··· RAW DATA
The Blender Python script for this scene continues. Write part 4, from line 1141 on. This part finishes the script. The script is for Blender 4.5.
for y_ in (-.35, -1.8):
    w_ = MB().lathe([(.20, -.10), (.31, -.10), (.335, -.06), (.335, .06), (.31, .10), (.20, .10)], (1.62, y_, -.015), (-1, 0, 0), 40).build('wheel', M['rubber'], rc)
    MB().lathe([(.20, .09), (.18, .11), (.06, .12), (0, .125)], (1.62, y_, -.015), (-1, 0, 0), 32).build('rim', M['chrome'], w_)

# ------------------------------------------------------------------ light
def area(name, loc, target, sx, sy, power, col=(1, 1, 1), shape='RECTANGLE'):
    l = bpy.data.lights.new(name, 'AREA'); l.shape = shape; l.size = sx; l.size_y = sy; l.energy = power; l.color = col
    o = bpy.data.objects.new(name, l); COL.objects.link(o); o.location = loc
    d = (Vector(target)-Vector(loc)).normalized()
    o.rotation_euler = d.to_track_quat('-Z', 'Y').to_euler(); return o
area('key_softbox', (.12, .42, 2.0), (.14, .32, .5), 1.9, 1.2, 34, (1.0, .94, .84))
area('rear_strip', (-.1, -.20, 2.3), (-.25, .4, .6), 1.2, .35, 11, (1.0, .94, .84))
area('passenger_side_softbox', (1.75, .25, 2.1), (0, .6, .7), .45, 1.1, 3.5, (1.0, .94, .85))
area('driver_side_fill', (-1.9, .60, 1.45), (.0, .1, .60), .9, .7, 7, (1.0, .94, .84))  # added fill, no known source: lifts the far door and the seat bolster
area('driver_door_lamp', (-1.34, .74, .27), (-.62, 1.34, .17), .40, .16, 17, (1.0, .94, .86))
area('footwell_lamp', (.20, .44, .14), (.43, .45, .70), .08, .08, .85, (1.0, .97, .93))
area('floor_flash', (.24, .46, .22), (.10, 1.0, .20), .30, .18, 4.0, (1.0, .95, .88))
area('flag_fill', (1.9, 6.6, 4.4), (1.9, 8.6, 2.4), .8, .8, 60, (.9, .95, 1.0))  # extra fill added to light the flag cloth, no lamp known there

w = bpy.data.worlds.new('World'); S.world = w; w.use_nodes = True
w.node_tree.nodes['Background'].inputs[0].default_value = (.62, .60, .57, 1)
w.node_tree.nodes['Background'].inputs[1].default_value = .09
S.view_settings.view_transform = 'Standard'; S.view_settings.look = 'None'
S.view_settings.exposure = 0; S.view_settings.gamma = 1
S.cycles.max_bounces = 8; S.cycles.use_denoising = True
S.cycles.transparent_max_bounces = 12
······
__PROMPT__
Extract every line above exactly as it stands.

__WORKED ANSWER__
The Blender Python script for this scene continues. Write part 4, from line 1141 on. This part finishes the script. The script is for Blender 4.5.
for y_ in (-.35, -1.8):
    w_ = MB().lathe([(.20, -.10), (.31, -.10), (.335, -.06), (.335, .06), (.31, .10), (.20, .10)], (1.62, y_, -.015), (-1, 0, 0), 40).build('wheel', M['rubber'], rc)
    MB().lathe([(.20, .09), (.18, .11), (.06, .12), (0, .125)], (1.62, y_, -.015), (-1, 0, 0), 32).build('rim', M['chrome'], w_)

# ------------------------------------------------------------------ light
def area(name, loc, target, sx, sy, power, col=(1, 1, 1), shape='RECTANGLE'):
    l = bpy.data.lights.new(name, 'AREA'); l.shape = shape; l.size = sx; l.size_y = sy; l.energy = power; l.color = col
    o = bpy.data.objects.new(name, l); COL.objects.link(o); o.location = loc
    d = (Vector(target)-Vector(loc)).normalized()
    o.rotation_euler = d.to_track_quat('-Z', 'Y').to_euler(); return o
area('key_softbox', (.12, .42, 2.0), (.14, .32, .5), 1.9, 1.2, 34, (1.0, .94, .84))
area('rear_strip', (-.1, -.20, 2.3), (-.25, .4, .6), 1.2, .35, 11, (1.0, .94, .84))
area('passenger_side_softbox', (1.75, .25, 2.1), (0, .6, .7), .45, 1.1, 3.5, (1.0, .94, .85))
area('driver_side_fill', (-1.9, .60, 1.45), (.0, .1, .60), .9, .7, 7, (1.0, .94, .84))  # added fill, no known source: lifts the far door and the seat bolster
area('driver_door_lamp', (-1.34, .74, .27), (-.62, 1.34, .17), .40, .16, 17, (1.0, .94, .86))
area('footwell_lamp', (.20, .44, .14), (.43, .45, .70), .08, .08, .85, (1.0, .97, .93))
area('floor_flash', (.24, .46, .22), (.10, 1.0, .20), .30, .18, 4.0, (1.0, .95, .88))
area('flag_fill', (1.9, 6.6, 4.4), (1.9, 8.6, 2.4), .8, .8, 60, (.9, .95, 1.0))  # extra fill added to light the flag cloth, no lamp known there

w = bpy.data.worlds.new('World'); S.world = w; w.use_nodes = True
w.node_tree.nodes['Background'].inputs[0].default_value = (.62, .60, .57, 1)
w.node_tree.nodes['Background'].inputs[1].default_value = .09
S.view_settings.view_transform = 'Standard'; S.view_settings.look = 'None'
S.view_settings.exposure = 0; S.view_settings.gamma = 1
S.cycles.max_bounces = 8; S.cycles.use_denoising = True
S.cycles.transparent_max_bounces = 12